BRIEF ▸
Repeat each line exactly as it is written.

COLLECTED MATERIAL ▸
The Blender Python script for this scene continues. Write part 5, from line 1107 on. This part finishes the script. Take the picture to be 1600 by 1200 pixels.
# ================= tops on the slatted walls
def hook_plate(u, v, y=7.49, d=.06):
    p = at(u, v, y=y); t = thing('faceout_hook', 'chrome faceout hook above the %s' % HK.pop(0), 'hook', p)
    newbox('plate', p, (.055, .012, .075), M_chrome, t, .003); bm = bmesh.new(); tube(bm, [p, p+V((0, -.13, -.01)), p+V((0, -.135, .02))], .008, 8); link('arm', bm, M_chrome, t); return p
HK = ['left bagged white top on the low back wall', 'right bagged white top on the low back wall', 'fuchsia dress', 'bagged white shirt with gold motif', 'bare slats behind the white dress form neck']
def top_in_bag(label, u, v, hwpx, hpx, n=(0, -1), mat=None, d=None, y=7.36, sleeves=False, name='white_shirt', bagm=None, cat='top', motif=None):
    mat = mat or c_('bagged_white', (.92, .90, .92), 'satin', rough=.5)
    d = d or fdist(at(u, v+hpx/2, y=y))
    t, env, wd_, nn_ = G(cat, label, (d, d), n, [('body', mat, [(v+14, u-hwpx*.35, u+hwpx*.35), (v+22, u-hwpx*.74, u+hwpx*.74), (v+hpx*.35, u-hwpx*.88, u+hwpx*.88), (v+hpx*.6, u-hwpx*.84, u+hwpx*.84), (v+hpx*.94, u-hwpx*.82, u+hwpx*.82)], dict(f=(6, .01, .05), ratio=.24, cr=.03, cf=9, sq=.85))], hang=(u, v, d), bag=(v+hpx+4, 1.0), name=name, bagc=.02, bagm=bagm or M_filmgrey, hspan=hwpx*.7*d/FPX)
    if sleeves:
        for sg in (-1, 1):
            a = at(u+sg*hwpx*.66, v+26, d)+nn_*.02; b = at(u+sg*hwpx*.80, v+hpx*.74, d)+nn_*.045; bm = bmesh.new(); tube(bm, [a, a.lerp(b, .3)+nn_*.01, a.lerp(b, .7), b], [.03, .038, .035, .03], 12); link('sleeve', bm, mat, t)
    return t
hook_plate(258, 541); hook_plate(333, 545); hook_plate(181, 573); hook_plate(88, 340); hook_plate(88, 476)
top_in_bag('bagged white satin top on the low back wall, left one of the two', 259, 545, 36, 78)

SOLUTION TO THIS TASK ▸
The Blender Python script for this scene continues. Write part 5, from line 1107 on. This part finishes the script. Take the picture to be 1600 by 1200 pixels.
# ================= tops on the slatted walls
def hook_plate(u, v, y=7.49, d=.06):
    p = at(u, v, y=y); t = thing('faceout_hook', 'chrome faceout hook above the %s' % HK.pop(0), 'hook', p)
    newbox('plate', p, (.055, .012, .075), M_chrome, t, .003); bm = bmesh.new(); tube(bm, [p, p+V((0, -.13, -.01)), p+V((0, -.135, .02))], .008, 8); link('arm', bm, M_chrome, t); return p
HK = ['left bagged white top on the low back wall', 'right bagged white top on the low back wall', 'fuchsia dress', 'bagged white shirt with gold motif', 'bare slats behind the white dress form neck']
def top_in_bag(label, u, v, hwpx, hpx, n=(0, -1), mat=None, d=None, y=7.36, sleeves=False, name='white_shirt', bagm=None, cat='top', motif=None):
    mat = mat or c_('bagged_white', (.92, .90, .92), 'satin', rough=.5)
    d = d or fdist(at(u, v+hpx/2, y=y))
    t, env, wd_, nn_ = G(cat, label, (d, d), n, [('body', mat, [(v+14, u-hwpx*.35, u+hwpx*.35), (v+22, u-hwpx*.74, u+hwpx*.74), (v+hpx*.35, u-hwpx*.88, u+hwpx*.88), (v+hpx*.6, u-hwpx*.84, u+hwpx*.84), (v+hpx*.94, u-hwpx*.82, u+hwpx*.82)], dict(f=(6, .01, .05), ratio=.24, cr=.03, cf=9, sq=.85))], hang=(u, v, d), bag=(v+hpx+4, 1.0), name=name, bagc=.02, bagm=bagm or M_filmgrey, hspan=hwpx*.7*d/FPX)
    if sleeves:
        for sg in (-1, 1):
            a = at(u+sg*hwpx*.66, v+26, d)+nn_*.02; b = at(u+sg*hwpx*.80, v+hpx*.74, d)+nn_*.045; bm = bmesh.new(); tube(bm, [a, a.lerp(b, .3)+nn_*.01, a.lerp(b, .7), b], [.03, .038, .035, .03], 12); link('sleeve', bm, mat, t)
    return t
hook_plate(258, 541); hook_plate(333, 545); hook_plate(181, 573); hook_plate(88, 340); hook_plate(88, 476)
top_in_bag('bagged white satin top on the low back wall, left one of the two', 259, 545, 36, 78)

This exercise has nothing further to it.